Thursday , November 21, 2024

AmEx Steps on the Marketing Gas Pedal To Help Fill Costco Void

Fourth-quarter profits and U.S. charge volume declined while marketing expenses increased for American Express Co. as the company continued to dig its way out of the hole left last year by the termination of its U.S. cobranding and acceptance pact with Costco Wholesale Corp.

New York City-based AmEx reported Thursday that it spent $1.21 billion on marketing and promotions in the quarter, up 35% from $892 million a year earlier. And for all of 2016, AmEx spent $3.65 billion on marketing and promotion a 17% increase from 2015’s $3.11 billion.

The marketing dollars are going for everything from AmEx’s upscale Platinum card, which faces new competition from bank-issued Visa and Mastercard premium cards, to digital card marketing and merchant promotions.

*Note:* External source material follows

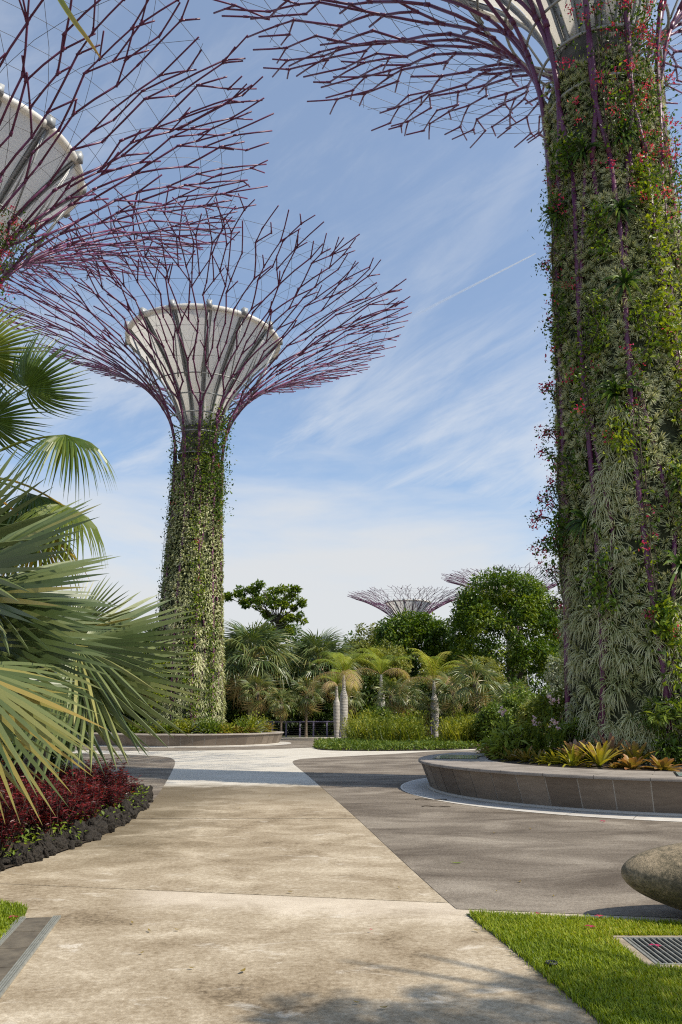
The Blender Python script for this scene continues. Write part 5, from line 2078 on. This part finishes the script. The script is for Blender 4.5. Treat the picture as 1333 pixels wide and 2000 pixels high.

The merchant marketing included promotions such as OptBlue and Small Business Saturday during the holiday shopping season to increase AmEx’s appeal to small merchants, Jeffrey C. Campbell, AmEx’s executive vice president and chief financial officer, said on a conference call with analysts.

“We leveraged our many years of sponsoring Small Business Saturday in the U.S. to build upon the success that we’ve had increasing our small-merchant coverage in the U.S. through OptBlue,” Campbell said, according to a Thomson Reuters StreetEvents transcript. “Our fourth-quarter promotional campaign helped make card members aware of the many new locations where American Express is now welcomed.”

The cobranded and membership card for Costco, the world’s second-largest retailer by revenue, according to the National Retail Federation, had accounted for 8% of AmEx’s worldwide card-billed business in 2014. But last summer Costco brought in Citigroup Inc. to issue a Visa cobranded card and also made Visa the only credit card brand it would accept in its U.S. stores. Partly as a result of that loss, AmEx’s fourth-quarter U.S. card-billed business declined 8% to $174.4 billion. For all of 2016, AmEx’s U.S. volume slipped 3% to $700.4 billion, but international volume rose 6%, lifting AmEx’s global card-billed business to $1.04 trillion, down less than 1% from 2015.

AmEx had given Costco a favorable discount rate, so the loss of the Costco program has actually helped to boost some of AmEx’s financial metrics. Fourth-quarter total discount revenue from purchase transactions declined by 4%—only half the rate of the decline in U.S. billed businesses—to $4.7 billion. For the year, discount revenue was down 3% to $18.7 billion. AmEx’s worldwide discount rate actually increased in the fourth quarter to 2.44% from 2.42% a year earlier.

“Lower discount-rate volume coming off the network more than offset the rate pressure from merchant negotiations, including those tied to new regulations in Europe, changes in industry and regional mix, and the continued growth of OptBlue,” Campbell said. Small businesses tend to be less price sensitive than big merchants.

AmEx posted fourth-quarter net income of $825 million, down 8% from $899 million a year earlier, on revenues of $8.02 billion net of interest expense, a 4% decrease from the year earlier period’s $8.39 billion and off 3% when adjusted for currency fluctuations. For the year, AmEx posted net income of $5.41 billion, up 5% from $5.16 billion in 2015, on revenues net of interest expense of $32.1 billion, down 2% from $32.8 billion and off 1% when adjusted for currency changes.